■ **DATA EXCERPT**:
──────────
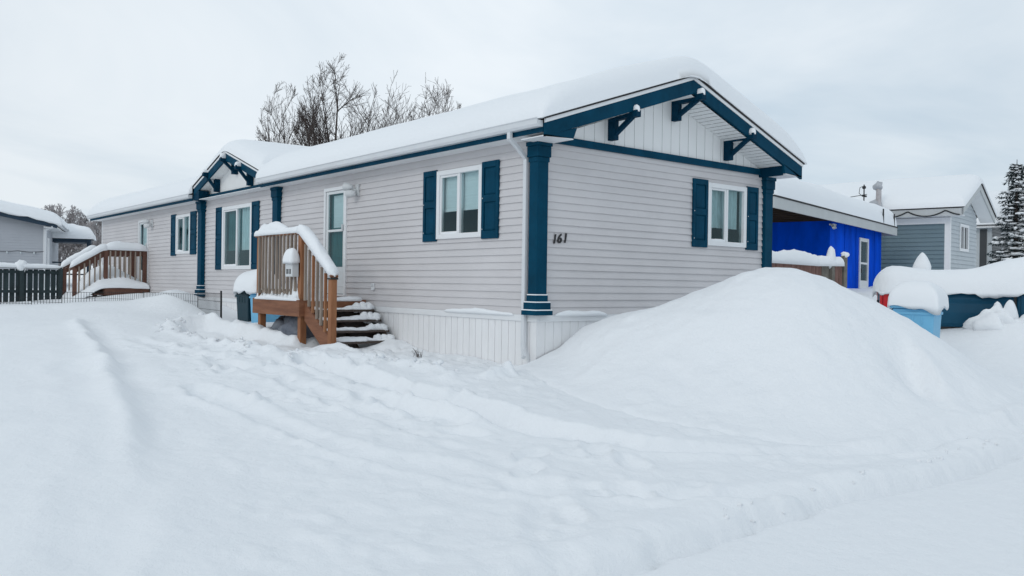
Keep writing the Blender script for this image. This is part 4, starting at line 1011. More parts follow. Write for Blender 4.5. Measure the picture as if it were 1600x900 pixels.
mb = MB(); mb.beam((-.02, -.09, 2.30), (-.02, -.09, -.2), .09, .07, up=(0, -1, .001)); mb.beam((-.30, -.42, 2.36), (-.02, -.09, 2.25), .08, .07); mb.xf(LM); build('downspout', mb, 'gutter', lh, bevel=.008)
mb = MB()
ua, um, ub = -.45, HWL / 2, HWL + .45; za, zm = 2.50, 2.50 + .205 * (HWL / 2 + .45)
mb.prism([(ua, za - .19), (um, zm - .19), (um, zm), (ua, za)], 1, -.42, -.38); mb.prism([(um, zm - .19), (ub, za - .19), (ub, za), (um, zm)], 1, -.42, -.38)
mb.xf(LM); build('rake_board', mb, 'navy', lh)
mb = MB(); mb.box(ua, 0, -.38, 7.4, 2.33, 2.36); mb.xf(LM); build('eave_soffit', mb, 'white', lh)
mb = MB(); mb.box(ua - .09, ua - .002, -.40, 7.4, 2.40, 2.51); mb.xf(LM); build('gutter', mb, 'gutter', lh)
mb = MB(); mb.prism([(ua - .02, za), (um, zm), (um, zm + .03), (ua - .02, za + .03)], 1, -.44, 7.4); mb.prism([(um, zm), (ub, za), (ub, za + .03), (um, zm + .03)], 1, -.44, 7.4); mb.xf(LM); build('roof', mb, 'shingle', lh)
mb = MB(); mb.box(.9, 1.9, -.03, .02, .9, 2.0); mb.xf(SM); wn = build('window', mb, 'white', lh); mb = MB(); mb.box(.98, 1.82, -.035, -.0305, .98, 1.92); mb.xf(SM); build('pane', mb, 'gap', wn)
o = snow_slab('roof_snow', ua - .16, ub + .1, -.50, 7.5, lambda X, Y: np.minimum(za + .205 * (X - ua), za + .205 * (ub - X)) + .035, T=.40, r=.55, step=.3, noise=.07, nscale=.9, seed=51, mtx=Matrix.Translation((-28.3, -.63, 0)) @ LM, drop=.02, dropn=.14, fine=.03)
tag(o, 'sagging snow blanket on the roof of the cool grey house at far left', 'roof snow', kind='stuff')
# lights strung along the wall
sl = thing('string_lights', 'string of small bulbs along the gable wall of the left grey house', 'string lights', (-28.3, -.63, 1.4))
mb = MB(); pts = [(u, -.035, 1.38 - .05 * math.sin(PI * (u % .9) / .9) - .43) for u in np.arange(.0, 4.4, .1)]
pts = [(a, b, c + .42 - 1.38 + .04) for a, b, c in pts]
mb.tube(pts, .008, 4); mb.xf(LM); build('cable', mb, 'wire', sl)
for k in range(9):
    u = .35 + .45 * k; mb = MB(); lump(mb, (u, -.06, -.05), .035, .035, .05, k, 8, 6, 0); mb.xf(LM); build('bulb', mb, 'bulb', sl, smooth=True)

# dark porch canopy beyond the left house
gz = thing('porch_canopy', 'dark framed porch canopy with snow heaped on top behind the left fence', 'canopy', (-32.4, 1.1, 0), R(-15))
for (x_, y_) in ((-.7, -.75), (.7, -.75), (-.7, .75), (.7, .75)):
    mb = MB(); mb.box(x_ - .06, x_ + .06, y_ - .06, y_ + .06, -.3, 1.95); build('post', mb, 'navy', gz)
mb = MB(); mb.box(-.8, .8, -.85, .85, 1.95, 2.10); build('roof_frame', mb, 'navy', gz)
for zz in (.55, 1.05):
    mb = MB(); mb.box(.66, .72, -.69, .69, zz, zz + .06); build('rail', mb, 'navy', gz)
o = snow_slab('snow_cap', -.95, .95, -1.0, 1.0, Z0, T=.62, r=.9, step=.12, noise=.10, nscale=2, seed=55, mtx=Matrix.Translation((-32.4, 1.1, 2.105)) @ Matrix.Rotation(R(-15), 4, 'Z'))
tag(o, 'peaked snow heap on the dark porch canopy at left', 'snow cap', kind='stuff')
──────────
Without the pictures, please reproduce each line of the listing above exactly, from the first one through the line bearing "u = .35 + .45".

■ **TASK RESPONSE**:
Keep writing the Blender script for this image. This is part 4, starting at line 1011. More parts follow. Write for Blender 4.5. Measure the picture as if it were 1600x900 pixels.
mb = MB(); mb.beam((-.02, -.09, 2.30), (-.02, -.09, -.2), .09, .07, up=(0, -1, .001)); mb.beam((-.30, -.42, 2.36), (-.02, -.09, 2.25), .08, .07); mb.xf(LM); build('downspout', mb, 'gutter', lh, bevel=.008)
mb = MB()
ua, um, ub = -.45, HWL / 2, HWL + .45; za, zm = 2.50, 2.50 + .205 * (HWL / 2 + .45)
mb.prism([(ua, za - .19), (um, zm - .19), (um, zm), (ua, za)], 1, -.42, -.38); mb.prism([(um, zm - .19), (ub, za - .19), (ub, za), (um, zm)], 1, -.42, -.38)
mb.xf(LM); build('rake_board', mb, 'navy', lh)
mb = MB(); mb.box(ua, 0, -.38, 7.4, 2.33, 2.36); mb.xf(LM); build('eave_soffit', mb, 'white', lh)
mb = MB(); mb.box(ua - .09, ua - .002, -.40, 7.4, 2.40, 2.51); mb.xf(LM); build('gutter', mb, 'gutter', lh)
mb = MB(); mb.prism([(ua - .02, za), (um, zm), (um, zm + .03), (ua - .02, za + .03)], 1, -.44, 7.4); mb.prism([(um, zm), (ub, za), (ub, za + .03), (um, zm + .03)], 1, -.44, 7.4); mb.xf(LM); build('roof', mb, 'shingle', lh)
mb = MB(); mb.box(.9, 1.9, -.03, .02, .9, 2.0); mb.xf(SM); wn = build('window', mb, 'white', lh); mb = MB(); mb.box(.98, 1.82, -.035, -.0305, .98, 1.92); mb.xf(SM); build('pane', mb, 'gap', wn)
o = snow_slab('roof_snow', ua - .16, ub + .1, -.50, 7.5, lambda X, Y: np.minimum(za + .205 * (X - ua), za + .205 * (ub - X)) + .035, T=.40, r=.55, step=.3, noise=.07, nscale=.9, seed=51, mtx=Matrix.Translation((-28.3, -.63, 0)) @ LM, drop=.02, dropn=.14, fine=.03)
tag(o, 'sagging snow blanket on the roof of the cool grey house at far left', 'roof snow', kind='stuff')
# lights strung along the wall
sl = thing('string_lights', 'string of small bulbs along the gable wall of the left grey house', 'string lights', (-28.3, -.63, 1.4))
mb = MB(); pts = [(u, -.035, 1.38 - .05 * math.sin(PI * (u % .9) / .9) - .43) for u in np.arange(.0, 4.4, .1)]
pts = [(a, b, c + .42 - 1.38 + .04) for a, b, c in pts]
mb.tube(pts, .008, 4); mb.xf(LM); build('cable', mb, 'wire', sl)
for k in range(9):
    u = .35 + .45 * k; mb = MB(); lump(mb, (u, -.06, -.05), .035, .035, .05, k, 8, 6, 0); mb.xf(LM); build('bulb', mb, 'bulb', sl, smooth=True)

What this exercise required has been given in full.